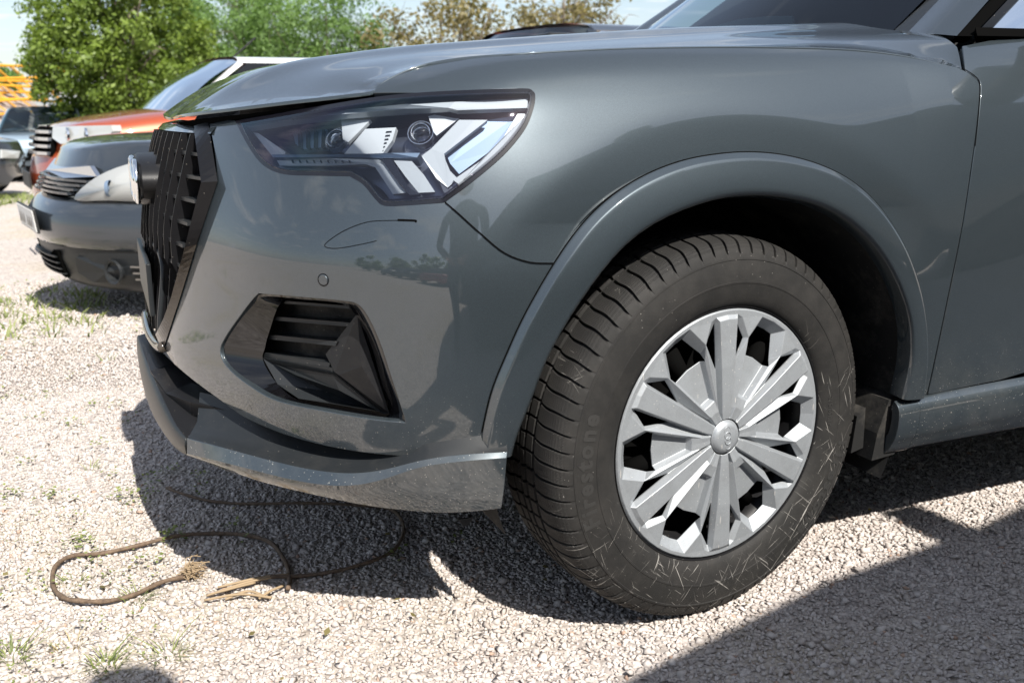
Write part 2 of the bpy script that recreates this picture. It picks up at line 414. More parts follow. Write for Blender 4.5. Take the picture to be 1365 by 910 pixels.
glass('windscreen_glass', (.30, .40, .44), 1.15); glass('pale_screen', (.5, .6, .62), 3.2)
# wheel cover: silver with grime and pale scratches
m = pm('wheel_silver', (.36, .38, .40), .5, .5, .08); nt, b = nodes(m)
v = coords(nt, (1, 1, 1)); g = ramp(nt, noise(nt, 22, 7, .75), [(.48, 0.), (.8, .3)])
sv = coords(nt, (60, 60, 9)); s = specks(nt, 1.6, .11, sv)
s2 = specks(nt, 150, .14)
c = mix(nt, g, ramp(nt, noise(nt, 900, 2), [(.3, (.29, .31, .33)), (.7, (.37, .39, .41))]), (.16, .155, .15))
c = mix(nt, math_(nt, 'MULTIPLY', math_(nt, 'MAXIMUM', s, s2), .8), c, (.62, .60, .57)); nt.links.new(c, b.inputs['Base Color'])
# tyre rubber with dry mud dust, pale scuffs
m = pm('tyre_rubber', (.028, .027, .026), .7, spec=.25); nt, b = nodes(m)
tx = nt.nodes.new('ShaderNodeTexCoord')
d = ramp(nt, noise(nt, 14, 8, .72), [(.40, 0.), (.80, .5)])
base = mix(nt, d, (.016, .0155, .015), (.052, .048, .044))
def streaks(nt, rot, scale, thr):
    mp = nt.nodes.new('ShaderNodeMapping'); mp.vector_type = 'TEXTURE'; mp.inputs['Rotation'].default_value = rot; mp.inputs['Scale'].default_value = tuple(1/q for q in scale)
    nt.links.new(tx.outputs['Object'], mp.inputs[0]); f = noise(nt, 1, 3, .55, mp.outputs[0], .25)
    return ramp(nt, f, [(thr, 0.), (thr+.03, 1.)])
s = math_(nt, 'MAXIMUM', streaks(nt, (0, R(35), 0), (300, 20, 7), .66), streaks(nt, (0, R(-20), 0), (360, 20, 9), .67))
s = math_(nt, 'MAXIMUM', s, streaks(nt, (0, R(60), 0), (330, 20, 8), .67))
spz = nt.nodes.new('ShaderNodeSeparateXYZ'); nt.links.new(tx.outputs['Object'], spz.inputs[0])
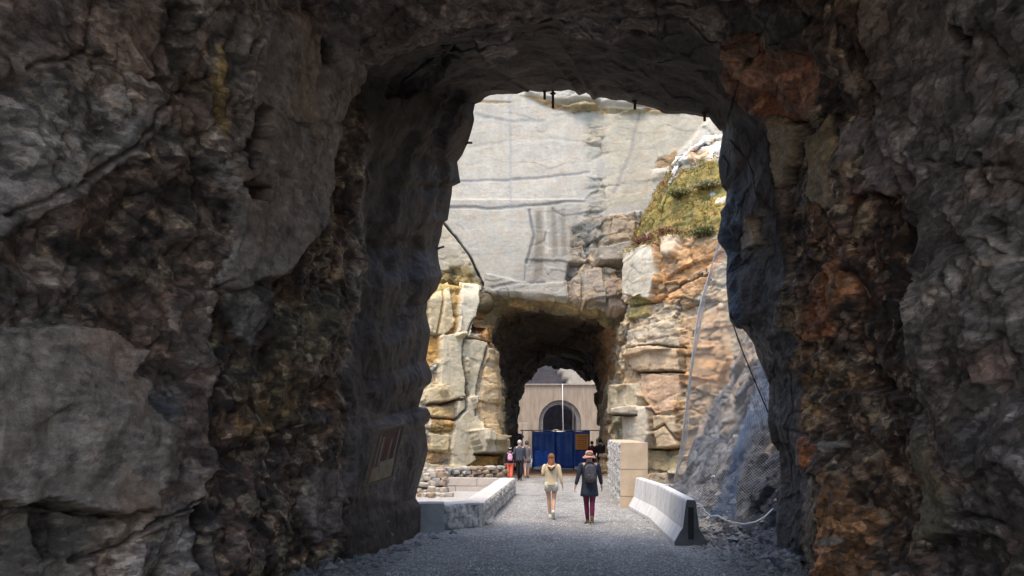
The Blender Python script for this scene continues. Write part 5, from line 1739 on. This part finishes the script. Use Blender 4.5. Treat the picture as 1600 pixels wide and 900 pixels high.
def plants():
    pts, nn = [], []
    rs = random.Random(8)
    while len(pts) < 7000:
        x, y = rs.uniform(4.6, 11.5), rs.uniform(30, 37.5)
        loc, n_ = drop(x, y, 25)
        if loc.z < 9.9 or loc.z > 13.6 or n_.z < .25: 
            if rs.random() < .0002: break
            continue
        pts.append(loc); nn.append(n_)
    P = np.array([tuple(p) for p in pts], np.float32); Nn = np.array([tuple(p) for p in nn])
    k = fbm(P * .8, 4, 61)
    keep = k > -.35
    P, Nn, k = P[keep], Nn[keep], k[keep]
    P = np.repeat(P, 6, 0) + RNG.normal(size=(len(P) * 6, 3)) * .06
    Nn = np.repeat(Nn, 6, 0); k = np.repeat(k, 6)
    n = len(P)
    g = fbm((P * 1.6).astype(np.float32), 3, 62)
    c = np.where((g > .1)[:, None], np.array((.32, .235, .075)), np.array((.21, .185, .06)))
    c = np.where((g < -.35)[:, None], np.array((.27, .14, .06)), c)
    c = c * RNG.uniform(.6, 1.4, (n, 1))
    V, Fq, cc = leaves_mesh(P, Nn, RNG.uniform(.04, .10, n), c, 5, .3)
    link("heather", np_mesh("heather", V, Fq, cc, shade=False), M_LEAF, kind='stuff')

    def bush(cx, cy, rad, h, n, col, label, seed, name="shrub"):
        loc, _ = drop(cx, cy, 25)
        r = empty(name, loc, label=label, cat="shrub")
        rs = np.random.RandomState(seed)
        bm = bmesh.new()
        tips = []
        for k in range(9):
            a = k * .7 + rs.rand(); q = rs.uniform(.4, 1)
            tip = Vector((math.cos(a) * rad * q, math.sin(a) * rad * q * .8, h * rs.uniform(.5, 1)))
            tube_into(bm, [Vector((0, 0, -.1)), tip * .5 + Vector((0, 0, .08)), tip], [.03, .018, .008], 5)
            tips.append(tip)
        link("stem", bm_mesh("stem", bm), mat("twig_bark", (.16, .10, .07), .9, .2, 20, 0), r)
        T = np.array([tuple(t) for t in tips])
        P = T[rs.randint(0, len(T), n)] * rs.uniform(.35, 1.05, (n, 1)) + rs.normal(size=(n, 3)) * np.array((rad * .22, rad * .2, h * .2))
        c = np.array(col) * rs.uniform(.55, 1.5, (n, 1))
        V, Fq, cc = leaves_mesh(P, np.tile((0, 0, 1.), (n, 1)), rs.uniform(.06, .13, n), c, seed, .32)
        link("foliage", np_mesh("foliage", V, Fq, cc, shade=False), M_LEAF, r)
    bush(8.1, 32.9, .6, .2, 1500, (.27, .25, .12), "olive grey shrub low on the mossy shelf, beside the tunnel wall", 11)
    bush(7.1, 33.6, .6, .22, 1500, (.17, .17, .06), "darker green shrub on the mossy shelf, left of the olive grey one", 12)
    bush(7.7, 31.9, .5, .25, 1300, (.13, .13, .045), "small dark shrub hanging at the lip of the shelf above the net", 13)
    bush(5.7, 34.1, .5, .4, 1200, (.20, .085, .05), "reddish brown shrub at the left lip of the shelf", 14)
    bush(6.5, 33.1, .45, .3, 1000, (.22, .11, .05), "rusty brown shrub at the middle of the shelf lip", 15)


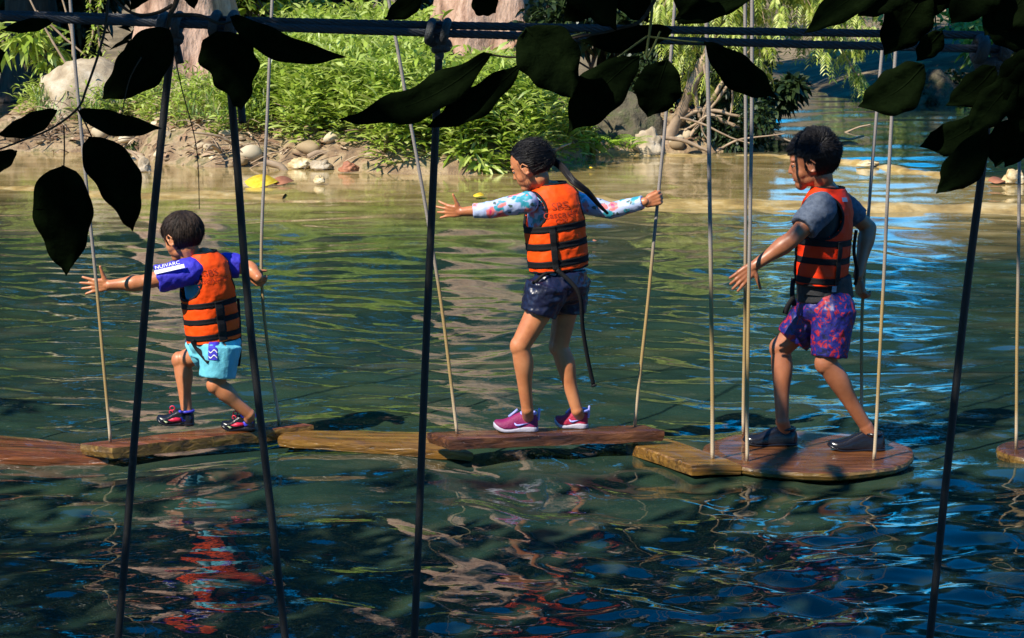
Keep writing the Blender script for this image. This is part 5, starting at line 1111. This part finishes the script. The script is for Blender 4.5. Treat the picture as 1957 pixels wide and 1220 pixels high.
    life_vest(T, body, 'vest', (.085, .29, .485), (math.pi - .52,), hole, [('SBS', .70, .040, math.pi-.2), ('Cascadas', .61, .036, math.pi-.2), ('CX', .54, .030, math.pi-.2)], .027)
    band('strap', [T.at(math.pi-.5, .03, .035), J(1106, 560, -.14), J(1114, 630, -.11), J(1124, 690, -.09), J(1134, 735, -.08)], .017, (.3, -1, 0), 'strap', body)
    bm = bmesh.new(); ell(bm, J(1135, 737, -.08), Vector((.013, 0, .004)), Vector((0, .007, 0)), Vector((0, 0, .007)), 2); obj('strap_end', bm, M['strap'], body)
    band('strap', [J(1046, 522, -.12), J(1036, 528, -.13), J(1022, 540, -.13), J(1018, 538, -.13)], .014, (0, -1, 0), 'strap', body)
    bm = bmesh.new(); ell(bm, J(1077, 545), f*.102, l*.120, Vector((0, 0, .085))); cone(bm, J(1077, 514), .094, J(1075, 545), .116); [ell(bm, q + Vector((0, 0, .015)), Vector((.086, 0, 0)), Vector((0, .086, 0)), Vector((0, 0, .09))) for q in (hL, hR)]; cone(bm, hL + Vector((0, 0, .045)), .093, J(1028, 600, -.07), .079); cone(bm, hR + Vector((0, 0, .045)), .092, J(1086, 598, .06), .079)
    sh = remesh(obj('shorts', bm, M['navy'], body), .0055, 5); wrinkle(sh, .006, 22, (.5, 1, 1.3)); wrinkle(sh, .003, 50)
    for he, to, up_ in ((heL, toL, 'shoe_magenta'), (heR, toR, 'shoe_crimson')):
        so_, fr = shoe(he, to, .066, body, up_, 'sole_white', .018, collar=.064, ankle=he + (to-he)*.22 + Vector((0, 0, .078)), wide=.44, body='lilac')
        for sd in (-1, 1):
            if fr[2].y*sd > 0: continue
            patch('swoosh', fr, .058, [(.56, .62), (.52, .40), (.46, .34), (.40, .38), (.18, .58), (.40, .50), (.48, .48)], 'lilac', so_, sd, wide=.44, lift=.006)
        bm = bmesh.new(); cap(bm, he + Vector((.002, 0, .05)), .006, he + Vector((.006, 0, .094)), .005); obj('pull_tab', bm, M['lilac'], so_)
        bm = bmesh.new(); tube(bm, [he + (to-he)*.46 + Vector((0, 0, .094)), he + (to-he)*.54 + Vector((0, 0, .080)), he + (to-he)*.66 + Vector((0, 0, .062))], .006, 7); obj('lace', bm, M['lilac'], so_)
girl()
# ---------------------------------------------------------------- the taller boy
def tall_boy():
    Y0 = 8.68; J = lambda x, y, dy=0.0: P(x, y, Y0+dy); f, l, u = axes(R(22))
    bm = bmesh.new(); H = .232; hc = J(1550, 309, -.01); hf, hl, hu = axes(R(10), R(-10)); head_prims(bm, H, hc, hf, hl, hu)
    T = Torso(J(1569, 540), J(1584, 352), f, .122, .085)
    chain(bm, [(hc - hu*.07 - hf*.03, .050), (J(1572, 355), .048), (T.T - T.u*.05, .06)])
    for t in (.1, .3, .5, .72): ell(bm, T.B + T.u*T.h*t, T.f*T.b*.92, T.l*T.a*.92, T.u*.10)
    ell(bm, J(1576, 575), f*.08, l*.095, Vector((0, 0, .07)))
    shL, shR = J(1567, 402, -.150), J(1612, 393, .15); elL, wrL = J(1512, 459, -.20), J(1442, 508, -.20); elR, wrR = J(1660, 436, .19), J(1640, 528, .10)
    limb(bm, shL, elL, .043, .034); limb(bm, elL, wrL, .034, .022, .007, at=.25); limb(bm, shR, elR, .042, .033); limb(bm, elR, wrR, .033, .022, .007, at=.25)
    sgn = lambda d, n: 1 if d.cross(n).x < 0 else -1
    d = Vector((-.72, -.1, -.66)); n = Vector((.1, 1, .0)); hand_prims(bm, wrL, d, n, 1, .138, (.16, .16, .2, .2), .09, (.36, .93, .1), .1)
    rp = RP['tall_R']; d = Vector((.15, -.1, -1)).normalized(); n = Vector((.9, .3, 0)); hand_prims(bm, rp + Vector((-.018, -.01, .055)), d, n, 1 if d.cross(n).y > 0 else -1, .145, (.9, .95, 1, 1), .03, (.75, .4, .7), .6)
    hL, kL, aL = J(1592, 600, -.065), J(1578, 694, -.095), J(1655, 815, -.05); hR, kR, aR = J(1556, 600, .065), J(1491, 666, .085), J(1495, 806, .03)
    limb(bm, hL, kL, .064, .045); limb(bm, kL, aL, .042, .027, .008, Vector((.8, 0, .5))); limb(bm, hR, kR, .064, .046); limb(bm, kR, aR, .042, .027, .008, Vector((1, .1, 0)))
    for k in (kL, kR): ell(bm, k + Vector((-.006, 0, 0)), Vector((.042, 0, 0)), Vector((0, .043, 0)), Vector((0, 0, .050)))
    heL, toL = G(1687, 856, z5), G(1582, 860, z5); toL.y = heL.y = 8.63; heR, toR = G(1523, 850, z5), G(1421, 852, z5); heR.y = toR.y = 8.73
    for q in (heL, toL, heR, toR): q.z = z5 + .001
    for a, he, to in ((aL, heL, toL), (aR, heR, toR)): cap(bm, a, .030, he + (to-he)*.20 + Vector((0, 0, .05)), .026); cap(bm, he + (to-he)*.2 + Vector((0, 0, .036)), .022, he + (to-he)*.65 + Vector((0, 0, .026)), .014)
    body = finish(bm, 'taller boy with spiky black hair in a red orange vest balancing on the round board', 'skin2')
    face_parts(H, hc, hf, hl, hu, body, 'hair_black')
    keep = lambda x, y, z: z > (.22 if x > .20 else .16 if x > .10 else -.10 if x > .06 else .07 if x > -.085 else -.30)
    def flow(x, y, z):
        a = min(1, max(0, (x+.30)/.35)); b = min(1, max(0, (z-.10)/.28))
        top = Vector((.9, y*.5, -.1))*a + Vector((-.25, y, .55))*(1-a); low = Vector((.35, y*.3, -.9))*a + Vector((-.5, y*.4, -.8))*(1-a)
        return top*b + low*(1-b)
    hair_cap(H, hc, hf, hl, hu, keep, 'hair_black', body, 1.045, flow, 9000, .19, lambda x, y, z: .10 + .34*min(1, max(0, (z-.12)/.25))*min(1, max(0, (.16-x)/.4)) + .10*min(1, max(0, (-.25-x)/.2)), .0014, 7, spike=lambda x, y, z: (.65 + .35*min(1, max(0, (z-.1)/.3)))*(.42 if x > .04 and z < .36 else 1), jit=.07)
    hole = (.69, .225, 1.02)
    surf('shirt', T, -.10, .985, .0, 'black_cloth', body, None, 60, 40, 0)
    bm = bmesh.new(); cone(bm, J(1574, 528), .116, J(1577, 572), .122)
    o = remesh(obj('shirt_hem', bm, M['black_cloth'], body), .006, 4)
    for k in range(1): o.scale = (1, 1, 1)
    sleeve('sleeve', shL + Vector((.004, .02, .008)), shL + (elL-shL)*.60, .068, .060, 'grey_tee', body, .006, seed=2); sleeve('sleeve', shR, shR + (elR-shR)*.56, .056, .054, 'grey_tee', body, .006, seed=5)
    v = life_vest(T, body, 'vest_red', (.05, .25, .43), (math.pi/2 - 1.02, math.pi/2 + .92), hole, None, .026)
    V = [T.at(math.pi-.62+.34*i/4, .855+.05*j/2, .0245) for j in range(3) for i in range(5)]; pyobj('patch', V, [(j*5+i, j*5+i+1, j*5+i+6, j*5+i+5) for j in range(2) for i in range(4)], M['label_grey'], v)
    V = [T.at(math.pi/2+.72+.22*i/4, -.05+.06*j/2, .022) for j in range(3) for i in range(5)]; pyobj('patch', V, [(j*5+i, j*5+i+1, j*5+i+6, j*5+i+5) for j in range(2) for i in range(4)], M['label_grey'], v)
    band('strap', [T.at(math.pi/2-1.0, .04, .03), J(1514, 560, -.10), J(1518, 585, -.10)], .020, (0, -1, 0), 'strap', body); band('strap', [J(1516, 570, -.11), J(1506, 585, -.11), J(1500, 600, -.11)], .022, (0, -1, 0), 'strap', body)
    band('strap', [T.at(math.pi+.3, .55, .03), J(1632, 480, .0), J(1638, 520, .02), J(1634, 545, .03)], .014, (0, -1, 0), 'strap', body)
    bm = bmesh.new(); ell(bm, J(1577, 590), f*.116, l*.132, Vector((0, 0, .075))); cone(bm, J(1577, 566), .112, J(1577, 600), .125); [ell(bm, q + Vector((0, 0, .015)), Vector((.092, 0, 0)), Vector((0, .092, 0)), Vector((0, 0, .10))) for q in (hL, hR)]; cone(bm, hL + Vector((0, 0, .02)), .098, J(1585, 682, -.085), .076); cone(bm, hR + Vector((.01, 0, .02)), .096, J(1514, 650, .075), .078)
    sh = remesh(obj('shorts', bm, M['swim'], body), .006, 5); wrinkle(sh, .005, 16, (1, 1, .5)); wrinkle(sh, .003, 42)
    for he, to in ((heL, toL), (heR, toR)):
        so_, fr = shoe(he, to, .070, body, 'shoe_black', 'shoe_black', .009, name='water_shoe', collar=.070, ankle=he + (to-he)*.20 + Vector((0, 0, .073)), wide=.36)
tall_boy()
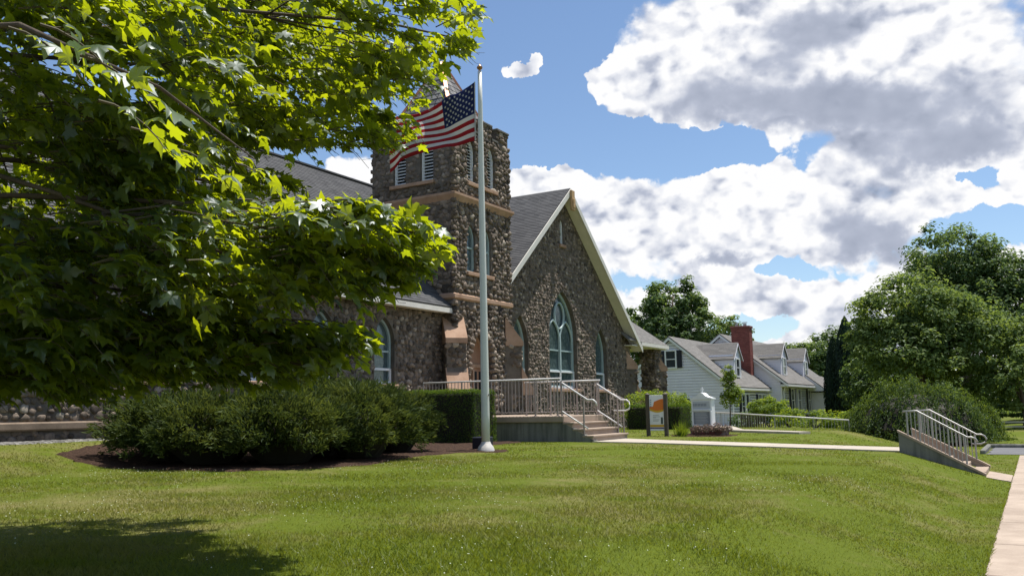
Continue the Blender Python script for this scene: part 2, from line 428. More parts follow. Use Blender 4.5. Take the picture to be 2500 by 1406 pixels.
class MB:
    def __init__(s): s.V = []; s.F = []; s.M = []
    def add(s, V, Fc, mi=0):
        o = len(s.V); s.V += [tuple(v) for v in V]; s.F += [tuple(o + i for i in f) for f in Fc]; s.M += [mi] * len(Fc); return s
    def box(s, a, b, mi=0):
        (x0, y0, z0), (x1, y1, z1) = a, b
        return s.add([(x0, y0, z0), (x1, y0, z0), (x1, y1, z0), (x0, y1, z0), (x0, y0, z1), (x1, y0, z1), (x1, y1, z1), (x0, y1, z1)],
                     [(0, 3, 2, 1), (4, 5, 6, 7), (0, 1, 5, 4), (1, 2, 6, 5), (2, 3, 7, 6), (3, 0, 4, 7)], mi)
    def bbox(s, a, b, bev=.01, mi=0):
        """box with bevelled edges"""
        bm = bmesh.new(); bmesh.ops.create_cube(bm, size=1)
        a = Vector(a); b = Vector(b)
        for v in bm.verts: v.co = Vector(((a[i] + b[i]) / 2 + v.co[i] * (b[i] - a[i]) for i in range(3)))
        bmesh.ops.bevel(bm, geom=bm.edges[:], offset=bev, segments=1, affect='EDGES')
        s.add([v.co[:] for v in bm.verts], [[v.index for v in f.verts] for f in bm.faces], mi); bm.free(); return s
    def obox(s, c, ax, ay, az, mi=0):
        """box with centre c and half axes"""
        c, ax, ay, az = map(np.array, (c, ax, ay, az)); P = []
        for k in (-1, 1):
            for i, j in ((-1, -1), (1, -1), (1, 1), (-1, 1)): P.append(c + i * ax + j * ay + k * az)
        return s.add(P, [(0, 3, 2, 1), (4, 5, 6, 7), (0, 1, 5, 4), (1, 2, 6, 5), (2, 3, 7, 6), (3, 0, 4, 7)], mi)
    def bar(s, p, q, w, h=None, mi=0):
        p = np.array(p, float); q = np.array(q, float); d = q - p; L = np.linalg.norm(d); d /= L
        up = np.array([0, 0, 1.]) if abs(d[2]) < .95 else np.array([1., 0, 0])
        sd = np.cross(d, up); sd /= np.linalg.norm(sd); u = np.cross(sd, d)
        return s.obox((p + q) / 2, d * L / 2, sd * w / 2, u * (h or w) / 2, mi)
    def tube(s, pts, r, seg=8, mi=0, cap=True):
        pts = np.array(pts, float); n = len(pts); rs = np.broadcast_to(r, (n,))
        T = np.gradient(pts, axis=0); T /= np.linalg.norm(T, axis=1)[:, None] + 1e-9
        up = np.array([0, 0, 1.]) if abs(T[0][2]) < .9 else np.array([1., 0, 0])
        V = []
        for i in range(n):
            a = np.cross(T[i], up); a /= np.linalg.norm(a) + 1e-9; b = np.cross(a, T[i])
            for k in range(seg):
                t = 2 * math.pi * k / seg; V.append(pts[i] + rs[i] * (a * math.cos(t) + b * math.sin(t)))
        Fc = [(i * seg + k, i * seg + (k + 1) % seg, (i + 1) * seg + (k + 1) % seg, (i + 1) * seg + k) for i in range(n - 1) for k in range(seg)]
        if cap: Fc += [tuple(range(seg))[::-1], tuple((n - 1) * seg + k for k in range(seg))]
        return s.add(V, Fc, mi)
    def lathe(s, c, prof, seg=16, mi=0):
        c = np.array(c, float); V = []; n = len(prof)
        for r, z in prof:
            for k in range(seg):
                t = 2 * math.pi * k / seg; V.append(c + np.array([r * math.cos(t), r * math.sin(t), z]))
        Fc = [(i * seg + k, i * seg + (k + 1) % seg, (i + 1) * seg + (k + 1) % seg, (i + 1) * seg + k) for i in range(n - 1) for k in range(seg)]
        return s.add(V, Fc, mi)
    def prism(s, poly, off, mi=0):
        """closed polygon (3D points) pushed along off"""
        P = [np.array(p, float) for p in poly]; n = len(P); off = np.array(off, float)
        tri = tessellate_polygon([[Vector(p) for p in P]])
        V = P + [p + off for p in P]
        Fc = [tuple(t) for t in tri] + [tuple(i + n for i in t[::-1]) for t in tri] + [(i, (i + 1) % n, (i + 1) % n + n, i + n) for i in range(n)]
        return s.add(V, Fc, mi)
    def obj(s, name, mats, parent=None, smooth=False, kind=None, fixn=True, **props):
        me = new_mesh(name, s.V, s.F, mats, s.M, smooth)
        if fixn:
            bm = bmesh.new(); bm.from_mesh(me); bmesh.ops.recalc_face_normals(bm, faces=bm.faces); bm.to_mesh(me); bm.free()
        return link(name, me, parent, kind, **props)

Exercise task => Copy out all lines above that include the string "follow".

Solution =>
Write part 2 of the bpy script that recreates this picture. It picks up at line 414. More parts follow. Write for Blender 4.5. Take the picture to be 1365 by 910 pixels.
Continue the Blender Python script for this scene: part 2, from line 428. More parts follow. Use Blender 4.5. Take the picture to be 2500 by 1406 pixels.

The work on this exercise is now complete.